- _WHAT THE EXERCISE ASKS_: Find and copy lines holding "pixels".

- _EXERCISE INPUTS_:
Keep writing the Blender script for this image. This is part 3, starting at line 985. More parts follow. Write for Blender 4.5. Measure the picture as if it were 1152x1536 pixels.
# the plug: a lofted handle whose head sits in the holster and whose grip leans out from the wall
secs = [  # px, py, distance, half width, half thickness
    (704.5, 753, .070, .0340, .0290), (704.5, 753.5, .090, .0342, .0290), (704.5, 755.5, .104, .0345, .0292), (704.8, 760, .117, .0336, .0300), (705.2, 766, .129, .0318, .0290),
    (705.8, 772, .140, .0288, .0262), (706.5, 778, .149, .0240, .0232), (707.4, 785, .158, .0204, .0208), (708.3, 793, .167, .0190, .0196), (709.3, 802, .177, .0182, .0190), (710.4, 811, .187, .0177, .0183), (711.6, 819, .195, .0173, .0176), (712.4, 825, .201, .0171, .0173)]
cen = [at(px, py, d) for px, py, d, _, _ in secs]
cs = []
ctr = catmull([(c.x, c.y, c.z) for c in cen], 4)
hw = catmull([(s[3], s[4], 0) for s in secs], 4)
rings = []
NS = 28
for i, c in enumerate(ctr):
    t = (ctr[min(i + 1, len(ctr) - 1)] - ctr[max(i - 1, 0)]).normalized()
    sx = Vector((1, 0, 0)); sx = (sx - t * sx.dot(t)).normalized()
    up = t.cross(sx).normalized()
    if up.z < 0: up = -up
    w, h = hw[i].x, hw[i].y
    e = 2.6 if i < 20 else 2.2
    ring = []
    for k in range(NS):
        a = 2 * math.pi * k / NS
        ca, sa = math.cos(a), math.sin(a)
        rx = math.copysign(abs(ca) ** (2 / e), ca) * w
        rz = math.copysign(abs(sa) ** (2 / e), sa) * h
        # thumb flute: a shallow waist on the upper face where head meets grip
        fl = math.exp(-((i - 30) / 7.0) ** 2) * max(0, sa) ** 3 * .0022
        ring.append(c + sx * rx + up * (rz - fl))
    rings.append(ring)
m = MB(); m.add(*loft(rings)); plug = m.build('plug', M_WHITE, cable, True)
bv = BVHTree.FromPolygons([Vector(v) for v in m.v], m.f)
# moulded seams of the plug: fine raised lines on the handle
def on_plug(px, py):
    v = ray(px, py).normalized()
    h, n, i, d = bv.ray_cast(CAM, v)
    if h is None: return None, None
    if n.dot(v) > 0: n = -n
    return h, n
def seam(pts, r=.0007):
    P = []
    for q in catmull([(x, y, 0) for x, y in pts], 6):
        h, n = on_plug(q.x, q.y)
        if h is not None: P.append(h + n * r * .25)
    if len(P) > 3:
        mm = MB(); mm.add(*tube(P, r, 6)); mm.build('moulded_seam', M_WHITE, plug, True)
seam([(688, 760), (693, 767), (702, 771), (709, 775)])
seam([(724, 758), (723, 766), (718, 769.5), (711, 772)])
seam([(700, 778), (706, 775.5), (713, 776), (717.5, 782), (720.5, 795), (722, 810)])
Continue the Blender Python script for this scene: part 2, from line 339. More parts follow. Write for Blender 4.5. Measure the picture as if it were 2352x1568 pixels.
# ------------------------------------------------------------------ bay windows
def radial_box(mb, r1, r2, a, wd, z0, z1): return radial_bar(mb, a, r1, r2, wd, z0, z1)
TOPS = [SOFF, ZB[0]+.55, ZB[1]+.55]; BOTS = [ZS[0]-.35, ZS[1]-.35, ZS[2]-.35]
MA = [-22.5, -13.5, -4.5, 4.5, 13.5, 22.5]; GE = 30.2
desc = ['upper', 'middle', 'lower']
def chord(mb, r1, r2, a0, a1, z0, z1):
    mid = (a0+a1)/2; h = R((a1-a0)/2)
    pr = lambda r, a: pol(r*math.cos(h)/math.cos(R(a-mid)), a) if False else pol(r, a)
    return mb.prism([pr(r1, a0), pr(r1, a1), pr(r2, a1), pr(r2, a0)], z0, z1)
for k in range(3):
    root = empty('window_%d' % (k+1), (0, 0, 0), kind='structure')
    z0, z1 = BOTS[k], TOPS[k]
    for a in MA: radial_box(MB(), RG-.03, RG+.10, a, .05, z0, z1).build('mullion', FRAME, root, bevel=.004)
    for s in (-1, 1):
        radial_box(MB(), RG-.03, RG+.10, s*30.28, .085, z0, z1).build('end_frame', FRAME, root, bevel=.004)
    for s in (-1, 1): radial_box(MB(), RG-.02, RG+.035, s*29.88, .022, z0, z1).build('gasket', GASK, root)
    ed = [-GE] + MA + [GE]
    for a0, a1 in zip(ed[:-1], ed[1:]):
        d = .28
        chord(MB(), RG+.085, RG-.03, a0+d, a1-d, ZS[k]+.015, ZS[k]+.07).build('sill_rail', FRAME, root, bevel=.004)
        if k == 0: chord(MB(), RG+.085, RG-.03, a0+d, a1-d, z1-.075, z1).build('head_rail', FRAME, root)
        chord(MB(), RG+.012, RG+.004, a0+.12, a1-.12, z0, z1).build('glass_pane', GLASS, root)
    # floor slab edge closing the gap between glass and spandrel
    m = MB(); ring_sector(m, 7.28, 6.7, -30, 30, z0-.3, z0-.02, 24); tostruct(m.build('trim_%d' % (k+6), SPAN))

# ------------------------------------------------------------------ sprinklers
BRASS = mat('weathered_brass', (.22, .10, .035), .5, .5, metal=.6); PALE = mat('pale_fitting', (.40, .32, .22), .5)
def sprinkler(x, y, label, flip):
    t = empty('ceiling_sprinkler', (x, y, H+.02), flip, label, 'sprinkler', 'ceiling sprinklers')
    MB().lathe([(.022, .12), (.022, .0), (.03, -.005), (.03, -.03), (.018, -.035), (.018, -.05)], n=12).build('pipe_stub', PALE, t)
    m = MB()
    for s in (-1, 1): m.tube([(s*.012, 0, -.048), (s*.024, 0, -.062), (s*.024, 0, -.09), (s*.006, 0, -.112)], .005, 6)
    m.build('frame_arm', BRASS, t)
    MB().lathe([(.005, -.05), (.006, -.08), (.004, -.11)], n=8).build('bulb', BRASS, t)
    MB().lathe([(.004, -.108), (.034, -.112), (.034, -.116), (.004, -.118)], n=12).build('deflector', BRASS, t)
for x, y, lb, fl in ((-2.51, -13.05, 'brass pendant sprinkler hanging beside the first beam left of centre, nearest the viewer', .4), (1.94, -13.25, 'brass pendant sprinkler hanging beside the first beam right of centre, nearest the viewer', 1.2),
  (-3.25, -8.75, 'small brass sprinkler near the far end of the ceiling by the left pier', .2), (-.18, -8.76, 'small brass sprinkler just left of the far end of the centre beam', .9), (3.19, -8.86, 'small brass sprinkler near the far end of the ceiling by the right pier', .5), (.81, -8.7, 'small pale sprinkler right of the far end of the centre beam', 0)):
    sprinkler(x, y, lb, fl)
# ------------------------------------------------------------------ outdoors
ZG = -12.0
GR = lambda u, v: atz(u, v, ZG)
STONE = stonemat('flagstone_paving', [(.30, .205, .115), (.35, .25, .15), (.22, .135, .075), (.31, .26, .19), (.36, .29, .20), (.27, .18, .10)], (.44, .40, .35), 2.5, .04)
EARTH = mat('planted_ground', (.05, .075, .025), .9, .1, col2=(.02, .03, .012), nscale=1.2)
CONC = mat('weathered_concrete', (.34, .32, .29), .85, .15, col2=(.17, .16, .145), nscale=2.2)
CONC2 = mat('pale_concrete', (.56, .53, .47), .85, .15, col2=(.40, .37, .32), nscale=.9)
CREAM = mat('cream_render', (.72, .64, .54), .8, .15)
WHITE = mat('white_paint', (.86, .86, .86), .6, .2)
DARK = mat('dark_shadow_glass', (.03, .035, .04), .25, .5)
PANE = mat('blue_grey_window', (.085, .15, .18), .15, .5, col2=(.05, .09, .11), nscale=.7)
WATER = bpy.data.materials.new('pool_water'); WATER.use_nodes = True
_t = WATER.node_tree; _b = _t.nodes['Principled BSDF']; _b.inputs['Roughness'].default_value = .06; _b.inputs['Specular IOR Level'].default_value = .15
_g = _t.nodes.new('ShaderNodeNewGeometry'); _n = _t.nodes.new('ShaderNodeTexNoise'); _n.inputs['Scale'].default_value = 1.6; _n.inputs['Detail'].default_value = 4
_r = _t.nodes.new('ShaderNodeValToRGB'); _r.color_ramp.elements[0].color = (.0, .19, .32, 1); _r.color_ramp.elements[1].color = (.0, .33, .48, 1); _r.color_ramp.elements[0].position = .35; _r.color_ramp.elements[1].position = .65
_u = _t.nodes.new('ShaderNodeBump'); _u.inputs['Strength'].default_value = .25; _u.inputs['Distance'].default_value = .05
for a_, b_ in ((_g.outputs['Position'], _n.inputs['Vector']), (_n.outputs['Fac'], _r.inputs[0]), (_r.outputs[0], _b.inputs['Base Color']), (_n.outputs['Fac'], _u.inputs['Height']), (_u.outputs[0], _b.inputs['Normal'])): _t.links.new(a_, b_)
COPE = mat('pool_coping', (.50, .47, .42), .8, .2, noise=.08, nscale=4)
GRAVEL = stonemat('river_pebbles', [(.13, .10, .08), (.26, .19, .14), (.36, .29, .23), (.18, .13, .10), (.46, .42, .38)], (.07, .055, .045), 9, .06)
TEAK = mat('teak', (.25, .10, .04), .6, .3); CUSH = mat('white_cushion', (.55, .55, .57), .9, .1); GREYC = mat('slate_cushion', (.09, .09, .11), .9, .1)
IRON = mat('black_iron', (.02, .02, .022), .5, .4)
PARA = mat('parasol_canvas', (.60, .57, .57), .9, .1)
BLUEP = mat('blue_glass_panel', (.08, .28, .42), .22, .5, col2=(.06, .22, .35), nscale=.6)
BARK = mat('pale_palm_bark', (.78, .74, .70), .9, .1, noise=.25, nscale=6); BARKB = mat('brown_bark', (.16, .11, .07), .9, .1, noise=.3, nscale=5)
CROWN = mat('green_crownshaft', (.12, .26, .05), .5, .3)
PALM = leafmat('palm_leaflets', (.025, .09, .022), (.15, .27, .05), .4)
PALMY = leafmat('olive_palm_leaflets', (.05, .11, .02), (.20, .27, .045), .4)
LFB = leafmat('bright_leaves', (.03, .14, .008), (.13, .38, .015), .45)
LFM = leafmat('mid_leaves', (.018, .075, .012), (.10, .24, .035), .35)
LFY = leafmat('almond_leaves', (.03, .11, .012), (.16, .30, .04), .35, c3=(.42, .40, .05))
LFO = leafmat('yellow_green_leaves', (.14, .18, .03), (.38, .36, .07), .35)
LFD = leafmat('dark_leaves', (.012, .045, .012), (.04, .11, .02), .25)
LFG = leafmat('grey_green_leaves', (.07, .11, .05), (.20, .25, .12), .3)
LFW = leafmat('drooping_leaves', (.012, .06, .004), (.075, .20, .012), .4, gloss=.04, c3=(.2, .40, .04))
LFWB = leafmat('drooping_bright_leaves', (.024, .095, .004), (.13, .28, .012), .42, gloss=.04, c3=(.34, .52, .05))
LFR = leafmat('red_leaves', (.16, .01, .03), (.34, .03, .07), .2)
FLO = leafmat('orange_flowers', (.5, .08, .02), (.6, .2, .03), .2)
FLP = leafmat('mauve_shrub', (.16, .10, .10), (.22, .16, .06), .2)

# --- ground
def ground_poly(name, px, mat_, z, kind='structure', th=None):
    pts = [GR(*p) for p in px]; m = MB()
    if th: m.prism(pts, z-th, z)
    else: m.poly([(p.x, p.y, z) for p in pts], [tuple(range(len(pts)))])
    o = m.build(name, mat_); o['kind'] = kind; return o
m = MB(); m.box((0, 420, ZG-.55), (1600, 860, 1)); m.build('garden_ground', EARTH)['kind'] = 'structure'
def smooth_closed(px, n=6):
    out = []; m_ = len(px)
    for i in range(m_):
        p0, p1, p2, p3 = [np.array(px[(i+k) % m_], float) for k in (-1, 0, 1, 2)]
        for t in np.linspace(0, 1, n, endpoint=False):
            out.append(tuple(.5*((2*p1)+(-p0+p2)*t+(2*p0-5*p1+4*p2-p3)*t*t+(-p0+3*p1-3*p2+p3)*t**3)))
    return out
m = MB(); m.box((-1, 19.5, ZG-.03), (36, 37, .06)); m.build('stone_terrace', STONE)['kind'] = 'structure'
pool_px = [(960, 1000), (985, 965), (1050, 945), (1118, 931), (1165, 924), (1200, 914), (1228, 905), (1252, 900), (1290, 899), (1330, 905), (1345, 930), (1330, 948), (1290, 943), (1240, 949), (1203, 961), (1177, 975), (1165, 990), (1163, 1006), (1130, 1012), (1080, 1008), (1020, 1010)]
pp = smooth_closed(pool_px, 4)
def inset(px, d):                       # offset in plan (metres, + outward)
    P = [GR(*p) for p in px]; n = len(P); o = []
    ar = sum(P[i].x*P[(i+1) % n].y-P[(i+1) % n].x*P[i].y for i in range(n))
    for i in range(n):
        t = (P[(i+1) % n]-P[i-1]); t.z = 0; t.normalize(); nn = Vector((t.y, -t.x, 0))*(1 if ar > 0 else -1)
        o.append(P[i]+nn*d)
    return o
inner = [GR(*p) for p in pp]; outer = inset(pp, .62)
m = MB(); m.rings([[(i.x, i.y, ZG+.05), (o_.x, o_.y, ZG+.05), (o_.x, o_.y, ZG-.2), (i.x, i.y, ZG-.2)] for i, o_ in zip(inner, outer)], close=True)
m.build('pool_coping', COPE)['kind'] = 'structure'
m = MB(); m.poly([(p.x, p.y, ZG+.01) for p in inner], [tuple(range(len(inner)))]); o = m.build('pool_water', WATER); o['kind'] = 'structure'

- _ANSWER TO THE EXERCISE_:
Keep writing the Blender script for this image. This is part 3, starting at line 985. More parts follow. Write for Blender 4.5. Measure the picture as if it were 1152x1536 pixels.
Continue the Blender Python script for this scene: part 2, from line 339. More parts follow. Write for Blender 4.5. Measure the picture as if it were 2352x1568 pixels.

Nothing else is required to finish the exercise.